December is weird. Your inbox gets quieter. People vanish mid‑week. Deadlines blur into Secret Santa chaos.
Half your stakeholders are off skiing or stress‑eating mince pies, and the other half are asking for “one last feature before the break”.
If you treat this time as a write‑off, you’ll start January flat‑footed. But if you see it as a chance to invest in quality, skill, and planning, you’ll come back stronger, cleaner, and with a sprint plan ready to roll.
Here’s how the smartest dev teams use the December slowdown to get ahead.
1. Accept the season and plan around it
December isn’t normal. Your team’s at 70% capacity. Clients aren’t answering. QA cycles slow down. Fighting that is a waste of energy. Instead, design your December delivery around the constraints:
- Plan shorter sprints with smaller goals
- Stack up low‑risk tickets, not high‑dependency features
- Avoid projects that need lots of external input
- Shift focus from velocity to value
Also: protect morale. Let people wrap early, book time off without guilt, and downshift where possible. You’ll get better results and avoid the burnout‑bounce in January.
2. Tackle the backlog no one talks about
Every team has it: the “we’ll fix that later” list. December is later.
This is the stuff that never makes the sprint board but drags down velocity every week:
- Refactoring crusty legacy modules
- Boosting test coverage on risky areas
- Fixing that CI/CD script someone hacked together in Q2
- Documenting the system properly
- Cleaning up old branches or unused feature flags
These jobs rarely win praise. But they make your next quarter smoother, faster and less painful.
We’ve seen teams use December to shave 10‑15% off deployment times and dramatically reduce regressions — just by tidying up what they’d been ignoring all year.
3. Run low‑risk experiments that might spark something big
Not every experiment needs stakeholder buy‑in. In fact, December is perfect for small, safe, self‑directed experiments:
- Trying out a new framework or tool
- Building internal libraries or utilities
- Playing with AI or automation in dev environments
- Prototyping UI or UX improvements
- Writing that CLI tool your team keeps talking about
The rule: keep it scoped, don’t break anything, and treat it as a pilot.
You might throw it away in January or you might discover your next big time‑saver.
4. Invest in training and levelling up
You’ve been too busy to train all year.
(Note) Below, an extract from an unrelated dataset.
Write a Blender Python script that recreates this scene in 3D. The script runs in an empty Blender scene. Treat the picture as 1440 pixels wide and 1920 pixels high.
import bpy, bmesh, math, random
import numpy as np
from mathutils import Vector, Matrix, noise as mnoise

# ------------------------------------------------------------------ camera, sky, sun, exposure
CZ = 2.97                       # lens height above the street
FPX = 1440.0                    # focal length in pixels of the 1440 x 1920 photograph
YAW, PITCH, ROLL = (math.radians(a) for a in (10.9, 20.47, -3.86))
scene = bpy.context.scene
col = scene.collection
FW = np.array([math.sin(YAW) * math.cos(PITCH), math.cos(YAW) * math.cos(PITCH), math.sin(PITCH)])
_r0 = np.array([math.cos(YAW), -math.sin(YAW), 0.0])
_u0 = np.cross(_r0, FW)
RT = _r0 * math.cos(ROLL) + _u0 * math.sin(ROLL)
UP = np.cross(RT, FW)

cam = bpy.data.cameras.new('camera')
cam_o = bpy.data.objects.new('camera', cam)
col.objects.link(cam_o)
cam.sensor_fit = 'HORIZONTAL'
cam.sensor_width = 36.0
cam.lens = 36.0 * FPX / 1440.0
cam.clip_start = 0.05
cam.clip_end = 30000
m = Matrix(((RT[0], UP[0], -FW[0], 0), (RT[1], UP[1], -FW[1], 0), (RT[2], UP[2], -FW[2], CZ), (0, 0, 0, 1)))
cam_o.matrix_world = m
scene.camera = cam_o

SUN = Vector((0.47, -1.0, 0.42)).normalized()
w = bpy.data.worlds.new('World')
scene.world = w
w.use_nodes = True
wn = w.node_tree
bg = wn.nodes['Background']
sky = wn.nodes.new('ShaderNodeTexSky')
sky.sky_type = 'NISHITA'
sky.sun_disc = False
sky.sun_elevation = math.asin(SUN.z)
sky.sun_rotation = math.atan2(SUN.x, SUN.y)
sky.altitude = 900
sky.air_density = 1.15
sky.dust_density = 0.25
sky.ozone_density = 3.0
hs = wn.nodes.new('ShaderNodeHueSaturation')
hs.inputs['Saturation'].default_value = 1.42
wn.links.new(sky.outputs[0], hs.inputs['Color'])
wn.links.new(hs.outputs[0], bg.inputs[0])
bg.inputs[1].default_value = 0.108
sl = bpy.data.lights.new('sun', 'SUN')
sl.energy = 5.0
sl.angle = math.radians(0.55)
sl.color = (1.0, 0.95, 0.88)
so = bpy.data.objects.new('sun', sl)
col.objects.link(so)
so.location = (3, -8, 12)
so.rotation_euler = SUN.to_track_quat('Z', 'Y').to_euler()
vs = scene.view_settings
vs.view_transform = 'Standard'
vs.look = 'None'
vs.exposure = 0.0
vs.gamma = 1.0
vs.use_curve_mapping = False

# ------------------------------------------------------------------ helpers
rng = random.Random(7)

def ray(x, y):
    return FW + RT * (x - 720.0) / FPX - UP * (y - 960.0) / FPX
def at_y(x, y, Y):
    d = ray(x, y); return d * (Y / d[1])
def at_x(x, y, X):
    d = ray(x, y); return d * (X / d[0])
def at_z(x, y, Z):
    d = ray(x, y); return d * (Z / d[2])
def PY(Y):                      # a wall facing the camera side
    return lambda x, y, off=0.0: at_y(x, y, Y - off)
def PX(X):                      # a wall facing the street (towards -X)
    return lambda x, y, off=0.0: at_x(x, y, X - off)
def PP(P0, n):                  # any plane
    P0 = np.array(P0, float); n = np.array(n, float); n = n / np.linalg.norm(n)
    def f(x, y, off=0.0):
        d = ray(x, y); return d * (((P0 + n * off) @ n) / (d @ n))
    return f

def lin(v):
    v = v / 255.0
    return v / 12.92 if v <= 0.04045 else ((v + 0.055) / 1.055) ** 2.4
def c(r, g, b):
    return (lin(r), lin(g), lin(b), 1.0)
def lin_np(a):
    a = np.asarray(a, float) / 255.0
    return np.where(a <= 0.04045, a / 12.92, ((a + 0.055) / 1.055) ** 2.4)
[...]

Now’s your window.
Upskilling pays off fast and doesn’t require external trainers or big budgets. Try:
- Internal lightning talks (20 mins on something cool you learned)
- Code reading clubs (pick a module, walk through it together)
- Pair programming on low‑stakes refactors
- Deep dives into new tools, libraries, or APIs
- Revisiting your own documentation and updating it together
Even a couple of sessions can boost confidence and reduce reliance on the same two senior devs.
Bonus: this also gives junior team members a chance to shine and senior ones a chance to mentor without pressure.
5. Pre‑plan your January sprint now
Don’t wait until you’re back in the office, bleary‑eyed and 3 kg heavier, to figure out what’s next.
Use December to sketch out the first sprint of the new year:
- What features are top priority?
- Which dependencies need chasing?
- What risks can you mitigate early?
- How much capacity will you have?
Even a rough cut of the sprint plan gives the team clarity and confidence when they return. No scrambling, no delay — just execution.
You’ll hit January moving, while everyone else is still syncing calendars.
6. Use the quiet to audit and improve
With fewer distractions, it’s a great time to look at your own delivery pipeline:
- Where did sprints fall short this year?
- Which tools added friction, not flow?
- How’s the backlog hygiene?
- Are your tickets consistently written, scoped and estimated?
Use the answers to tweak your process. Create new templates. Fix the card quality. Refine your stand‑ups. Clean up your Shortcut or Jira. Whatever slows you down, this is your time to fix it.
Final thought
December doesn’t need to be a dead zone. Used well, it’s a secret weapon, a time to clean house, sharpen skills and line up a fast start to the new year.
Productivity doesn’t always mean pushing code. Sometimes it’s about removing friction, reducing future bugs, and creating headroom for better delivery.
So don’t waste December. Use it to invest in your dev team, and the returns will show up all year long.